In my view, things would be fairer and better from a public policy standpoint if the SBA just dropped the age limit and excluded everyone’s retirement accounts from the net worth threshold. The SBA could just say that so long as the money is in a retirement account, it doesn’t count. If it gets pulled out, it does count. Pretty easy.
While this would seem to be the best solution, the SBA seems to want some assurance that disadvantaged individuals won’t access funds in retirement accounts during the 8(a) Program term. An early withdrawal penalty, though, is just that: a penalty. It discourages withdrawals before retirement age, but doesn’t prevent them. The 401(k) early withdrawal penalty, for instance, is 10%. That’s not ideal, but our friend Harry could pull his entire $1 million account today for a $100,000 penalty, leaving him with $900,000 (less taxes)–still a heck of a lot more money than Shari.
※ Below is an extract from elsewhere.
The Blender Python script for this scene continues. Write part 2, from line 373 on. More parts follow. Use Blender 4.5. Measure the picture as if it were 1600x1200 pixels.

So, SBA, how about this? After exempting retirement accounts from the net worth calculation, simply have all 8(a) applicants sign a pledge not to access their retirement accounts during the course of 8(a) Program participation. You could back it up by saying that accessing retirement accounts without SBA’s prior approval would result in termination from the Program. And if that wasn’t good enough, you could tack on one of those super scary lists of potential other consequences for breaking the pledge. (Debarment! False Claims! Fifteen yards and loss of down!)
Sure, you’d probably need to make some allowances for required minimum distributions and the like, but there are a lot of smart retirement planning people out there who could help craft the policy. Done right, you’d have a win-win: a policy that better achieves the apparent goal of preventing owners from accessing retirement funds during 8(a) Program participation, while giving the many, many American small business owners over 59 1/2 a fair shot at the 8(a) Program.
Look, SBA. I know I rag on you every now and then. Don’t take it the wrong way: overall, from Headquarters on down, you’re doing a great job supporting small contractors. But great ain’t perfect, and part of my job, as I see it, is to try to spark discussion about areas of your government contracting programs that could be improved.
This is one of them.
In my practice, I’ve seen wonderful and deserving companies denied the opportunity to participate in the 8(a) Program merely because the owners were over 59 1/2 and had (wisely) saved for retirement. I don’t think that’s fair.
I hope, SBA, when you think about it, you won’t, either.